Answer:
(6): The current is 2 miles per hour
(7): 20/3 hours
For (7), if your software allows you to use mixed numbers, you can write 6 2/3 instead of 20/3 if you prefer.
Explanation:
(6) Finding the speed of the river's current:
Step 1: Calculate the effective speed upstream
When paddling upstream, Jeanette's speed relative to the ground is reduced by the speed of the river's current. So her effective speed upstream is (5 - c) miles per hour.
Step 2: Calculate the effective speed downstream
When paddling downstream, Jeanette's speed relative to the ground is increased by the speed of the river's current. So her effective speed downstream is (5 + c) miles per hour.
Step 3: Calculate the time taken to travel 18 miles upstream
Using the formula time = distance / speed, the time taken to travel 18 miles upstream is:
Time upstream = 18 / (5 - c) hours
Step 4: Calculate the time taken to travel 42 miles downstream
Using the same formula, the time taken to travel 42 miles downstream is:
Time downstream = 42 / (5 + c) hours
Step 5: Set up the equation based on the given information
According to the problem, the time taken upstream is equal to the time taken downstream. So we can set up the equation:
Time upstream = Time downstream
Step 6: Solve the equation
Substituting the expressions for time upstream and time downstream from steps 3 and 4 respectively, we have:
18 / (5 - c) = 42 / (5 + c)
Step 7: Cross-multiply and solve for 'c'
18(5 + c) = 42(5 - c)
90 + 18c = 210 - 42c
60c = 120
c = 2
Therefore, the speed of the river's current is 2 miles per hour.
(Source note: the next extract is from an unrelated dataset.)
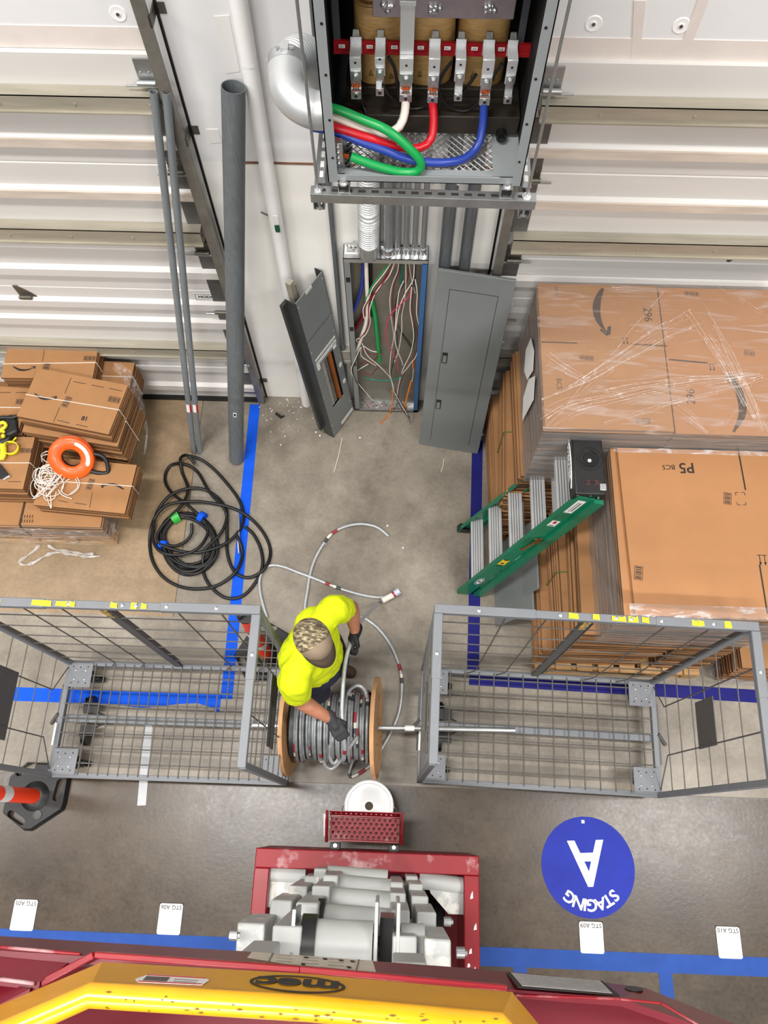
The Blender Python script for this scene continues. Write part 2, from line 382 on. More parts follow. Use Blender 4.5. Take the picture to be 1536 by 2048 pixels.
M['film_rope'] = film('stretch_film_rope', 0.25, 0.75, (14, 2, 2), 2.0, 0.12)

# ============================================================ THE SETTING
m = MB(); m.bx(-6, 6, -9, 0.35, -0.12, 0); fl = m.build('floor', M['floor']); struct(fl)
fl.location = (0, 0, 0)
for q in fl.data.vertices: q.co += WL[fl]
m = MB(); m.bx(-6, 6, 0.0, 0.12, 0, 7.5); wb = m.build('wall_back', M['wall']); struct(wb)
for q in wb.data.vertices: q.co += WL[wb]
wb.location = (0, 0, 0); WL[wb] = V((0, 0, 0)); WL[fl] = V((0, 0, 0))
for u, v in ((236, 27), (1187, 47), (1362, 51)):
    p = W(u, v); m = MB(); m.lathe([(0, -0.006), (0.012, -0.006), (0.014, -0.002), (0.034, -0.004), (0.038, 0)], p, 20, 'y'); m.build('fastener_washer', M['white_paint'], wb)
    m = MB(); m.cyl(p + V((0, -0.009, 0)), p + V((0, 0, 0)), 0.008, n=8); m.build('screw', M['steel_dark'], wb)
# brown joint between the lower and upper wall panels, and the pale patches above it
m = MB(); m.bx(-0.98, 0.56, -0.004, 0, 2.412, 2.426); struct(m.build('trim_1', mk('rust_joint', (128, 92, 72), 0.7, 0, 0.3, 9)))
m = MB()
for pts in (((428, 32), (458, 30), (480, 142), (452, 146)), ((412, 258), (436, 258), (444, 284), (420, 286)), ((530, 118), (556, 122), (548, 176), (532, 160))):
    m.prism([W(u, v) for u, v in pts], (0, -0.003, 0))
m.build('paint_patch', mk('patch_white', (226, 224, 222), 0.5), wb)
# taped header joints over the doors
m = MB()
m.bx(-3.6, -1.2, -0.004, 0, 3.055, 3.16); m.bx(0.6, 3.6, -0.004, 0, 3.03, 3.15); m.bx(1.19, 1.235, -0.004, 0, 3.15, 3.8)
m.prism([W(u, v) for u, v in ((1268, 0), (1292, 0), (1278, 128), (1262, 128))], (0, -0.005, 0))
struct(m.build('trim_2', mk('joint_tape', (222, 212, 206), 0.55, 0, 0.05, 6)))

M['track'] = mk('track_steel', (138, 134, 126), 0.45, 0.6, 0.2, 9)
def dock_door(name, x0, x1, side, tx):
    """sectional dock door: ribbed skin, struts, end stiles, hinges with rollers; track on the side that shows"""
    d = bpy.data.objects.new(name, None); COL.objects.link(d); WL[d] = V(((x0 + x1) / 2, 0, 0)); d.location = WL[d]; struct(d)
    prof = [(3.05, 0.012), (3.05, 0.03)]
    for z, h, dep in ((2.57, 0.05, 0.03), (2.22, 0.05, 0.032), (1.56, 0.06, 0.03), (1.235, 0.06, 0.028), (1.03, 0.07, 0.028), (0.47, 0.06, 0.028), (0.19, 0.06, 0.03)):
        prof += [(z + h / 2 + 0.02, 0.03), (z + h / 2, 0.03 + dep), (z - h / 2, 0.03 + dep), (z - h / 2 - 0.012, 0.03)]
    for z in (2.42, 1.76, 1.385, 0.62): prof += [(z + 0.008, 0.03), (z, 0.024), (z - 0.008, 0.03)]
    prof = sorted(prof[2:], key=lambda q: -q[0]); prof = [(3.05, 0.03)] + prof + [(0.03, 0.03)]
    m = MB(); A = [m.v((x0, -y, z)) for z, y in prof]; B = [m.v((x1, -y, z)) for z, y in prof]
    for i in range(len(prof) - 1): m.face([A[i], B[i], B[i + 1], A[i + 1]])
    m.face([m.v((x0, -0.001, 3.05)), m.v((x1, -0.001, 3.05)), B[0], A[0]])
    m.build('door_skin', M['door'], d, smooth=20)
    for z in (2.575, 2.225):
        m = MB(); m.bx(x0, x1, -0.068, -0.055, z - 0.026, z + 0.026); m.build('section_lip', M['door_tan'], d)
    for z, h in ((2.845, 0.085), (1.945, 0.1), (0.755, 0.09)):
        m = MB(); y0, y1 = -0.105, -0.032
        m.bx(x0 + 0.02, x1 - 0.02, y0, y0 + 0.004, z - h / 2, z + h / 2); m.bx(x0 + 0.02, x1 - 0.02, y0, y1, z + h / 2 - 0.004, z + h / 2); m.bx(x0 + 0.02, x1 - 0.02, y0, y1, z - h / 2, z - h / 2 + 0.004)
        m.bx(x0 + 0.02, x1 - 0.02, y0 - 0.012, y0 + 0.004, z - h / 2 - 0.004, z - h / 2 + 0.004)
        for k in range(7):
            xx = x0 + 0.3 + k * (x1 - x0) / 7; m.lathe([(0, -0.006), (0.008, -0.004), (0.008, 0)], (xx, y0, z), 8, 'y')
        m.build('strut', M['galv_tan'], d)
    e = x1 if side > 0 else x0
    for z0, z1 in ((2.25, 2.76), (1.99, 2.2), (1.58, 1.88), (1.27, 1.53), (1.06, 1.2), (0.84, 1.0), (0.5, 0.7), (0.1, 0.44)):
        m = MB(); m.bx(min(e, e - side * 0.10), max(e, e - side * 0.10), -0.037, -0.03, z0, z1); m.build('end_stile', M['stile'], d)
    for z in (2.95, 2.42, 1.8, 1.22, 0.6):
        m = MB(); xa, xb = e - side * 0.10, e - side * 0.015; a, b = min(xa, xb), max(xa, xb)
        m.bx(a, b, -0.046, -0.037, z - 0.03, z + (0.09 if z > 2.9 else 0.05)); m.bx(a, b, -0.075, -0.046, z - 0.03, z - 0.024); m.cyl((a, -0.07, z - 0.015), (b, -0.07, z - 0.015), 0.014, n=10)
        for q in (0.02, 0.06): m.ball((a + q, -0.047, z + 0.025), 0.006, n=6)
        h = m.build('hinge', M['steel_dark'] if z < 2.9 else M['galv'], d)
        m = MB(); m.cyl((e - side * 0.16, -0.07, z - 0.03), (e + side * 0.03, -0.07, z - 0.03), 0.0055, n=8); m.cyl((e + side * 0.01, -0.07, z - 0.03), (e + side * 0.03, -0.07, z - 0.03), 0.02, n=12); m.build('roller', M['galv_bright'], h)
    m = MB(); m.bx(x0, x1, -0.06, -0.01, 0.002, 0.035); m.build('bottom_seal', M['black_rubber'], d)
    # track: J section, sloping slightly off the wall towards the top
    m = MB()
    for dx, dy, w, t in ((0, 0, 0.045, 0.004), (side * 0.024, 0.02, 0.004, 0.045), (-side * 0.02, 0.012, 0.004, 0.024)):
        b = [(tx + dx + sx * w / 2, -0.072 + dy + sy * t / 2, 0.0) for sx, sy in ((-1, -1), (1, -1), (1, 1), (-1, 1))]
        m.hexa(b, [(x - side * 0.005, y - 0.055, 3.9) for x, y, z in b])
    m.build('track', M['track'], d)
    for z in (0.25, 1.4, 2.62, 3.25):
        m = MB(); m.bx(tx + side * 0.026 - 0.003, tx + side * 0.026 + 0.003, -0.06 - 0.012 * z, 0, z - 0.025, z + 0.025); m.bx(min(tx + side * 0.026, tx + side * 0.075), max(tx + side * 0.026, tx + side * 0.075), -0.005, 0, z - 0.025, z + 0.025)
        m.build('track_bracket', M['steel_dark'], d)
    m = MB(); m.bx(tx + side * 0.03, tx + side * 0.042, -0.012, 0, 0, 3.35) if side > 0 else m.bx(tx - 0.042, tx - 0.03, -0.012, 0, 0, 3.35)
    m.build('weather_seal', M['black_rubber'], d)
    return d
dl = dock_door('door_1', -3.7, -1.165, 1, -1.135)
dr = dock_door('door_2', 0.60, 3.7, -1, 0.568)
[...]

(7) Finding the time it takes for Hannah and Destiny to paint the room simultaneously:
Step 1:
- Let x be the number of hours it takes for both Hannah and Destiny to paint the room together.
Step 2:
- In one hour, Hannah can paint 1/15 of the room, and Destiny can paint 1/12 of the room.
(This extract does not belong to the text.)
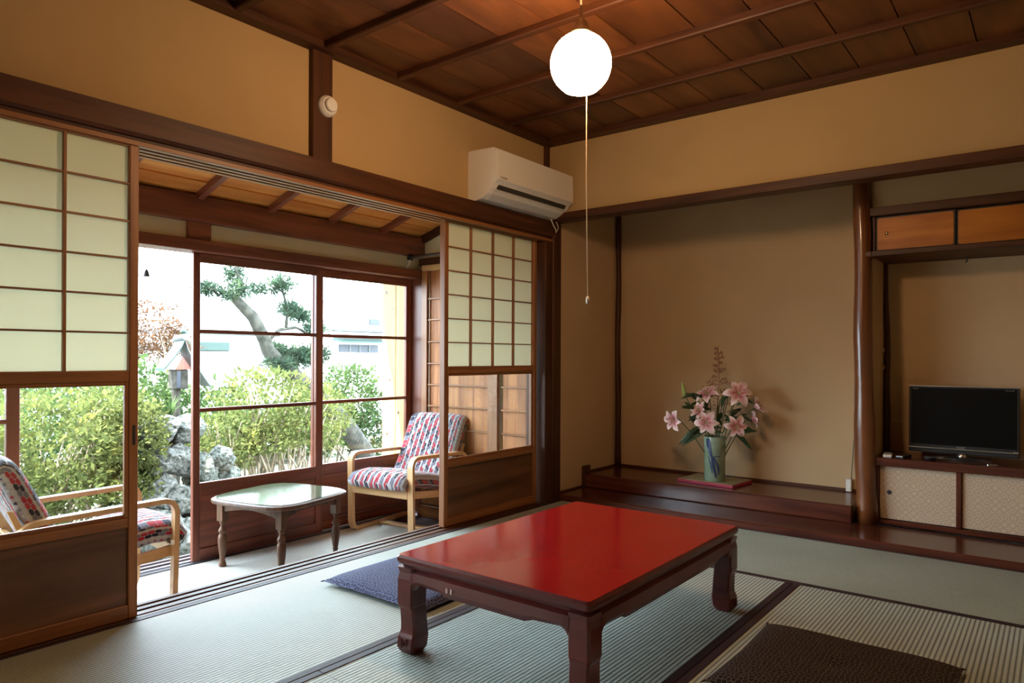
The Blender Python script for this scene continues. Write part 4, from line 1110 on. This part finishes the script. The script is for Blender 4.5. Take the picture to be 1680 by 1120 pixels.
tv = empty('television', (-.437, 4.76, .425)); tag(tv, 'black flat screen television on a silver oval foot in the alcove', 'television')
TX0, TX1 = -.268, .268
MB().cbox(TX0, TX1, .0, .045, .030, .415, .004).build('casing', M['matblack'], tv)
box('screen', M['black'], tv, TX0 + .012, TX1 - .012, -.002, .0, .075, .405)
box('bezel', M['silver'], tv, TX0, TX1, -.004, .001, .413, .418)
box('bezel', M['silver'], tv, TX0, TX1 - .03, -.005, .001, .052, .057)
box('bezel', M['silver'], tv, TX1 - .030, TX1 - .004, -.006, .001, .051, .064, .002)
box('speaker_bar', M['matblack'], tv, TX0, TX1, -.003, .03, .026, .050, .004)
MB().lathe([(.032, 0), (.028, .012), (.027, .03)], 24, 0, .02, .005).build('neck', M['silver'], tv, True)
o = MB().lathe([(.150, 0), (.152, .003), (.146, .007), (.05, .010)], 44).build('foot', M['silver'], tv, 'auto'); o.scale = (1, .62, 1); o.location = (0, -.04, 0)
MB().lathe([(.085, 0), (.085, .003), (.06, .004)], 32, 0, -.035, .0075).build('foot_inlay', M['matblack'], tv)
text('SHARP', .014, M['lettergrey'], tv, (-.005, -.0035, .0605), (PI / 2, 0, 0))
text('AQUOS', .0085, M['lettergrey'], tv, (TX0 + .035, -.0035, .396), (PI / 2, 0, 0))
text('FULL HD 1080', .0065, M['lettergrey'], tv, (TX1 - .045, -.0035, .396), (PI / 2, 0, 0))
# small things on the counter
rc = empty('remote_control', (-.79, 4.60, .425), math.radians(8)); tag(rc, 'cream remote control lying on the counter beside the log post', 'remote control')
box('case', M['white'], rc, -.024, .024, -.05, .08, 0, .018, .005); box('button_panel', M['offwhite'], rc, -.017, .017, -.03, .06, .018, .0195)
rc = empty('remote_control', (-.715, 4.61, .425), math.radians(-10)); tag(rc, 'grey and black remote control lying nearer to the television', 'remote control')
box('case', M['matblack'], rc, -.024, .024, -.05, .08, 0, .014, .004); box('button_panel', M['silver'], rc, -.017, .017, -.0505, .0, .009, .0155, .002)
ash = empty('dish', (-.575, 4.60, .425)); tag(ash, 'small dark dish with a shiny rim in front of the television', 'dish')
MB().lathe([(.020, 0), (.026, .004), (.034, .016), (.036, .020), (.033, .0195), (.024, .006), (.001, .005)], 24).build('bowl', M['matblack'], ash, True)
MB().lathe([(.033, .0195), (.0345, .0215), (.036, .0195)], 24).build('rim', M['silver'], ash, True)
ky = empty('keys', (-.30, 4.60, .425), .3); tag(ky, 'small metal key with a tag lying before the television foot', 'key')
MB().lathe([(.008, 0), (.008, .003)], 12).build('bow', M['silver'], ky); box('blade', M['silver'], ky, .006, .04, -.003, .003, 0, .003)

# outlet in flower alcove corner
ot = empty('wall_socket', (-1.068, 4.925, .18)); tag(ot, 'small cream socket box low on the alcove wall beside the log post', 'socket')
box('box', M['white'], ot, -.016, .016, -.02, .012, -.038, .042, .003)
MB().tube([(.012, .0, .042), (.016, .0, .10), (.03, .005, .35), (.03, .008, .8)], .003, 6).build('cable', M['matblack'], ot)

# ================================================================== flower arrangement
bd = empty('display_board', (-1.885, 4.715, .138), math.radians(-5)); tag(bd, 'low crimson edged display board under the vase', 'board')
box('edge', M['crimson'], bd, -.205, .205, -.15, .15, 0, .020, .003)
box('top', M['boardtop'], bd, -.200, .200, -.145, .145, .020, .0225)
VX, VY, VZ = -1.862, 4.660, .1605
vs_ = empty('vase', (VX, VY, VZ)); tag(vs_, 'tall pale green cylinder vase with blue brushwork in the flower alcove', 'vase')
MB().lathe([(.066, 0), (.070, .004), (.070, .14), (.072, .24), (.0735, .298), (.0715, .303), (.067, .299), (.064, .2), (.062, .02), (.001, .015)], 40).build('body', M['vase'], vs_, True)
def stroke(pts, w, nm='brush_stroke'):
    """ribbon lying on the vase wall; pts = (angle deg, z, half width scale)"""
    V = []; F = []
    for i, (a, z, k) in enumerate(pts):
        a0 = math.radians(a); d = w * k / .072; r = .0716 + .0028 * max(0, (z - .14) / .15)
        for j in (-1, 0, 1): V.append((r * math.cos(a0 + d * j), r * math.sin(a0 + d * j), z + .003 * j))
    for i in range(len(pts) - 1):
        for j in (0, 1): F.append((i * 3 + j, i * 3 + j + 1, (i + 1) * 3 + j + 1, (i + 1) * 3 + j))
    return MB().add(V, F).build(nm, M['cobalt'], vs_)
VA = math.degrees(math.atan2(-VY, -VX)) % 360  # bearing that faces into the room
stroke([(VA - 30 - 8, .292, 1.2), (VA - 26 - 8, .25, 1.5), (VA - 18 - 8, .21, 1.0), (VA - 10 - 8, .17, .9)], .012)
stroke([(VA - 20, .19, .4), (VA - 12, .15, .9), (VA - 5, .10, .9), (VA + 8, .03, .5)], .010)
stroke([(VA - 8, .17, .3), (VA + 6, .14, .8), (VA + 18, .10, 1.0), (VA + 22, .05, .5)], .008)
stroke([(VA - 18, .165, .5), (VA, .172, .8), (VA + 20, .174, .7), (VA + 30, .172, .2)], .0035)
stroke([(VA - 34, .17, .4), (VA - 22, .12, .8), (VA - 12, .06, .4)], .007)

tow = Vector((-VX, -VY, .0)).normalized()     # from the vase towards the middle of the room
side = Vector((-tow.y, tow.x, 0)) * 1.0
if side.dot(rt) < 0: side = -side
def petal(L_, W_, curl, seed):
    n = 7; V = []; F = []; UV = []
    for i in range(n + 1):
        t_ = i / n; w_ = W_ * (math.sin(PI * min(1, t_ * .92 + .06)) ** .8) * .5
        r = L_ * (t_ - .12 * t_ * t_); z = curl[0] * t_ - curl[1] * t_ ** 3
        for j, k in enumerate((-1, 0, 1)):
            V.append((r, k * w_, z + (.006 if k else 0.0))); UV.append((t_ if k == 0 else .55 + .45 * t_, k))
    for i in range(n):
        for j in (0, 1): F.append((i * 3 + j, (i + 1) * 3 + j, (i + 1) * 3 + j + 1, i * 3 + j + 1))
    mb = MB().add(V, F); mb.uv = UV; return mb
def lily(pos, facing, R, label, closed=1.0, seed=0):
    """pos and facing relative to the vase base"""
    pos = Vector(pos); f = Vector(facing).normalized()
    base = Vector((VX, VY, VZ)); t = empty('lily', base + pos)
    tag(t, label, 'flower', 'lilies in the vase')
    q = f.to_track_quat('Z', 'Y').to_matrix().to_4x4()
    rr = random.Random(seed)
    for k in range(6):
        mb = petal(R * (1.0 if k % 2 else .95), R * (.52 if k % 2 else .40), (R * .55 * closed, R * .45 * (2 - closed)), k)
        o = mb.build('petal', M['petal'], t, True)
        o.matrix_local = q @ Matrix.Rotation(k * PI / 3 + rr.uniform(-.1, .1), 4, 'Z') @ Matrix.Rotation(rr.uniform(-.12, .12), 4, 'Y')
    for k in range(5):
        a = k * 2 * PI / 5; P = [q @ Vector((0, 0, 0)), q @ Vector((math.cos(a) * R * .12, math.sin(a) * R * .12, R * .35)), q @ Vector((math.cos(a) * R * .25, math.sin(a) * R * .25, R * .62))]
        s = MB().tube(P, .0016, 5).build('stamen', M['bud'], t)
        e = P[-1]; MB().tube([e - Vector((.006, 0, 0)), e + Vector((.006, 0, .002))], .0028, 5).build('anther', M['anther'], s)
    root = Vector((rr.uniform(-.03, .03), rr.uniform(-.03, .03), .06)) - pos
    mid = root.lerp(Vector((0, 0, 0)), .6) + Vector((0, 0, .05)); mid2 = q @ Vector((0, 0, -.04)) 
    MB().tube([root, root.lerp(mid, .6) , mid, mid2, q @ Vector((0, 0, .005))], [.0035, .0035, .003, .003, .006], 6).build('stem', M['lilystem'], t, True)
    return t
def S(a, z, d=0.0): return side * a + tow * d + Vector((0, 0, z))
fl = [(S(-.265, .41, .05), tow * .7 - side * .6 + up * -.1, .095, 'pale open lily drooping at the vase side by the alcove corner', 1.1),
      (S(-.052, .405, .10), tow + up * .05 - side * .1, .100, 'open pink lily low in front just over the vase rim', .8),
      (S(.135, .385, .10), tow + up * -.1 + side * .25, .095, 'open pink lily low beside the rim towards the log post', .85),
      (S(.150, .60, .06), tow + up * .45 + side * .15, .115, 'largest open pink lily at the top of the bunch', .8),
      (S(-.045, .58, .02), tow * .5 + up * .7 - side * .3, .110, 'rose coloured lily seen from the side high in the bunch', .9),
      (S(.255, .50, .02), tow * .3 + side * .7 + up * .5, .080, 'half open lily pointing sideways to the log post', 1.5),
      (S(.235, .42, .0), side + up * .2 - tow * .1, .075, 'faded lily low at the log post side', 1.2),
      (S(-.09, .47, .06), tow * .6 + up * .5 - side * .6, .080, 'small pale lily in the middle of the bunch', 1.3)]
for i, (p, f, R_, lab, cl_) in enumerate(fl): lily(p, f, R_, lab, cl_, i + 3)
bdn = empty('lily_bud', Vector((VX, VY, VZ)) + S(-.205, .60)); tag(bdn, 'green unopened lily bud standing out at the upper corner of the bunch', 'flower')
MB().tube([(0, 0, -.03), (0, 0, -.01), tuple(-side * .006 + up * .03), tuple(-side * .015 + up * .07)], [.005, .013, .015, .004], 8).build('bud', M['bud'], bdn, True)
MB().tube([tuple(S(.19, -.53)), tuple(S(.14, -.25)), tuple(S(.04, -.08)), (0, 0, -.02)], [.003] * 4, 6).build('stem', M['lilystem'], bdn, True)
# foliage of the arrangement, each leaf its own piece
fo = empty('leafy_stems', (VX, VY, VZ)); tag(fo, 'dark leaves filling the lily arrangement in the vase', 'foliage')
lr = random.Random(4)
for k in range(46):
    if k < 3: a, z, L_, dr = -.06 - .02 * k, .33 + .02 * k, .17, -side * .9 + up * (-.35 - .1 * k)
    elif k < 6: a, z, L_, dr = .10 + .03 * k * .2, .34, .14, side * .7 + up * -.5
    else:
        a = lr.uniform(-.16, .17); z = lr.uniform(.31, .60); L_ = lr.uniform(.07, .14)
        dr = side * (a * 4 + lr.uniform(-.4, .4)) + up * lr.uniform(-.2, .8) + tow * lr.uniform(-.3, .5)
    o_ = S(a, z, lr.uniform(-.05, .06)); dr = Vector(dr).normalized(); sdv = dr.cross(tow + up * .3).normalized(); nn = sdv.cross(dr)
    w_ = L_ * (.085 if k < 6 else .11); V = []; F = []
    for i, (t_, ww) in enumerate(((0, .15), (.25, .9), (.55, 1), (.8, .6), (1, .04))):
        c_ = o_ + dr * L_ * t_ - up * L_ * .3 * t_ * t_
        for j in (-1, 0, 1): V.append(c_ + sdv * w_ * ww * j + nn * (.003 if j == 0 else 0))
    for i in range(4):
        for j in (0, 1): F.append((i * 3 + j, (i + 1) * 3 + j, (i + 1) * 3 + j + 1, i * 3 + j + 1))
    MB().add(V, F).build('leaf', M['lilyleaf'], fo, True)
for k in range(9):
    a = lr.uniform(-.14, .14); MB().tube([S(a * .2, .1), S(a * .4, .32), S(a, lr.uniform(.45, .58))], .0026, 5).build('stem', M['lilystem'], fo, True)
gs = empty('dry_grass_spray', (VX, VY, VZ)); tag(gs, 'tall thin feathery spray rising above the lilies', 'grass')
MB().tube([S(0, .15), S(.01, .45), S(.03, .7), S(.02, .93)], [.003, .0025, .002, .001], 5).build('stem', M['grass_dry'], gs)
for k in range(24):
    z = .46 + k * .018 + lr.uniform(-.01, .01); s_ = -1 if k % 2 else 1; L_ = (.16 * max(0, 1 - (z - .42) / .46) ** 1.3 + .018) * lr.uniform(.45, 1.15)
    mb = MB().tube([S(.02, z), S(.02 + s_ * L_ * .6, z + .02, lr.uniform(-.03, .03)), S(.02 + s_ * L_, z + .012 + lr.uniform(-.01, .02), lr.uniform(-.04, .04))], [.0022, .0018, .0012], 4)
    for q in range(6):
        p = S(.02 + s_ * L_ * (.2 + q * .16), z + .018 + lr.uniform(-.008, .008), lr.uniform(-.02, .02)); mb.tube([p, p + Vector((lr.uniform(-.01, .01), 0, .014))], [.0045, .002], 4)
    mb.build('seed_branch', M['grass_dry'], gs)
- The sum of their fractions will tell how much of the room they can paint in an hour:
(1/15) + (1/12) = (4/60) + (5/60) = 9/60 = 3/20
Thus, they can paint 3/20 of the room in one hour
Step 3:
- Since they can paint 3/20 of the room in one hour, 1 represents the entire room being painted (technically 20/20 which reduces to 1/1 or just 1).
Thus, we can create a proportion to determine how many hours it will take for them to paint the entire room:
3/20 painted / 1 hour = 1 painted / x hours
(3/20) / 1 = 1 / x
(3/20 = 1/x) * x
(3/20x = 1) / 3/20
x = 1 * 20/3
x = 20/3
Thus, it would 20/3 hours (about 6.67 hours) for the pair to paint the room while working together.